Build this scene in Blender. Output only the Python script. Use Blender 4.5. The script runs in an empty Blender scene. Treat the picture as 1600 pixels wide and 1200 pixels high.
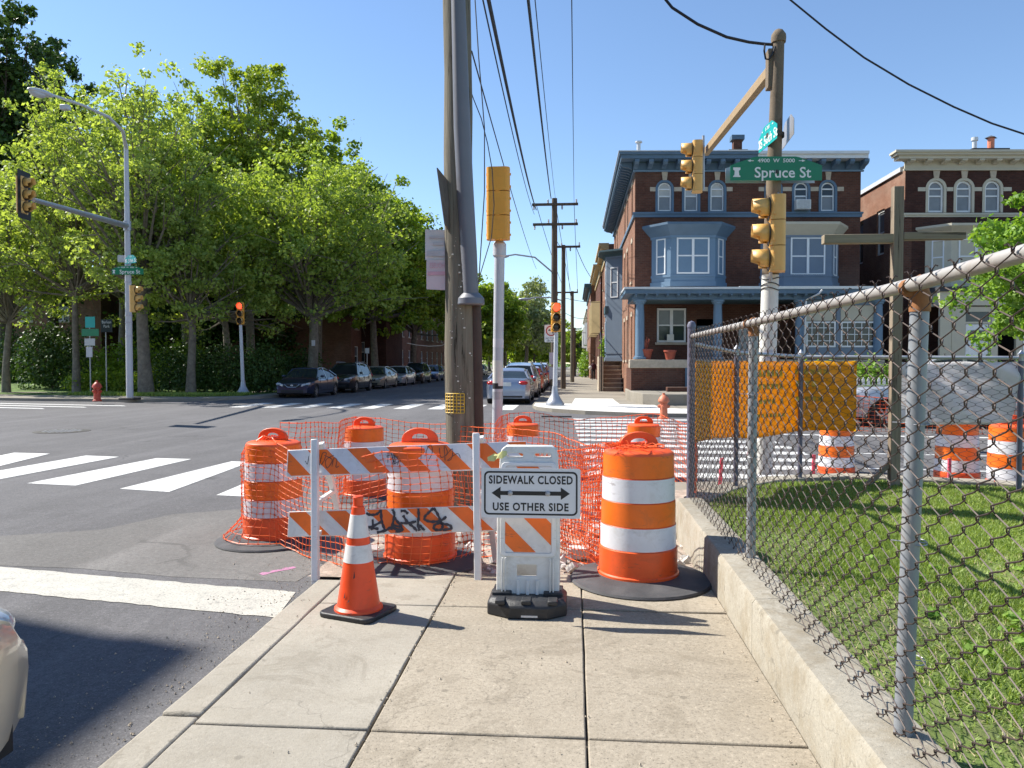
import bpy, bmesh, math, random
import numpy as np
from mathutils import Vector, Matrix, noise
R = math.radians
random.seed(7)
RNG = np.random.default_rng(11)
scene = bpy.context.scene
COL = scene.collection

# ------------------------------------------------------------------ camera
EYE = Vector((0, 0, 1.55))
cam_d = bpy.data.cameras.new('camera')
cam_d.sensor_width = 36.0
cam_d.lens = 27.0
cam_d.clip_start = 0.05
cam_d.clip_end = 3000
cam = bpy.data.objects.new('camera', cam_d)
COL.objects.link(cam)
cam.location = EYE
cam.rotation_euler = (R(90 - 1.575), 0, R(4.53))
scene.camera = cam
CR = Matrix.Rotation(R(4.53), 3, 'Z') @ Matrix.Rotation(R(90 - 1.575), 3, 'X')

# ------------------------------------------------------------------ light
SUN_DIR = Vector((-0.66, 0.22, 0.72)).normalized()      # towards the sun
sun_d = bpy.data.lights.new('sun', 'SUN')
sun_d.energy = 5.0
sun_d.angle = R(0.55)
sun_d.color = (1.0, 0.95, 0.86)
sun = bpy.data.objects.new('sun', sun_d)
COL.objects.link(sun)
sun.location = (-20, 5, 30)
sun.rotation_euler = SUN_DIR.to_track_quat('Z', 'Y').to_euler()
world = bpy.data.worlds.new('World')
scene.world = world
world.use_nodes = True
wn = world.node_tree
wn.nodes.clear()
w_out = wn.nodes.new('ShaderNodeOutputWorld')
w_bg = wn.nodes.new('ShaderNodeBackground')
w_sky = wn.nodes.new('ShaderNodeTexSky')
w_sky.sky_type = 'NISHITA'
w_sky.sun_disc = False
w_sky.sun_elevation = math.asin(SUN_DIR.z)
w_sky.sun_rotation = math.atan2(SUN_DIR.x, SUN_DIR.y)
w_sky.air_density = 1.0
w_sky.dust_density = 0.05
w_sky.ozone_density = 4.0
w_bg.inputs['Strength'].default_value = 0.112
wn.links.new(w_sky.outputs[0], w_bg.inputs['Color'])
wn.links.new(w_bg.outputs[0], w_out.inputs['Surface'])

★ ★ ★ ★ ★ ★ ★

**Work required:** Quote everything in the listing above exactly; pictures are the only thing to omit.

**Correct answer:**
Build this scene in Blender. Output only the Python script. Use Blender 4.5. The script runs in an empty Blender scene. Treat the picture as 1600 pixels wide and 1200 pixels high.
import bpy, bmesh, math, random
import numpy as np
from mathutils import Vector, Matrix, noise
R = math.radians
random.seed(7)
RNG = np.random.default_rng(11)
scene = bpy.context.scene
COL = scene.collection

# ------------------------------------------------------------------ camera
EYE = Vector((0, 0, 1.55))
cam_d = bpy.data.cameras.new('camera')
cam_d.sensor_width = 36.0
cam_d.lens = 27.0
cam_d.clip_start = 0.05
cam_d.clip_end = 3000
cam = bpy.data.objects.new('camera', cam_d)
COL.objects.link(cam)
cam.location = EYE
cam.rotation_euler = (R(90 - 1.575), 0, R(4.53))
scene.camera = cam
CR = Matrix.Rotation(R(4.53), 3, 'Z') @ Matrix.Rotation(R(90 - 1.575), 3, 'X')

# ------------------------------------------------------------------ light
SUN_DIR = Vector((-0.66, 0.22, 0.72)).normalized()      # towards the sun
sun_d = bpy.data.lights.new('sun', 'SUN')
sun_d.energy = 5.0
sun_d.angle = R(0.55)
sun_d.color = (1.0, 0.95, 0.86)
sun = bpy.data.objects.new('sun', sun_d)
COL.objects.link(sun)
sun.location = (-20, 5, 30)
sun.rotation_euler = SUN_DIR.to_track_quat('Z', 'Y').to_euler()
world = bpy.data.worlds.new('World')
scene.world = world
world.use_nodes = True
wn = world.node_tree
wn.nodes.clear()
w_out = wn.nodes.new('ShaderNodeOutputWorld')
w_bg = wn.nodes.new('ShaderNodeBackground')
w_sky = wn.nodes.new('ShaderNodeTexSky')
w_sky.sky_type = 'NISHITA'
w_sky.sun_disc = False
w_sky.sun_elevation = math.asin(SUN_DIR.z)
w_sky.sun_rotation = math.atan2(SUN_DIR.x, SUN_DIR.y)
w_sky.air_density = 1.0
w_sky.dust_density = 0.05
w_sky.ozone_density = 4.0
w_bg.inputs['Strength'].default_value = 0.112
wn.links.new(w_sky.outputs[0], w_bg.inputs['Color'])
wn.links.new(w_bg.outputs[0], w_out.inputs['Surface'])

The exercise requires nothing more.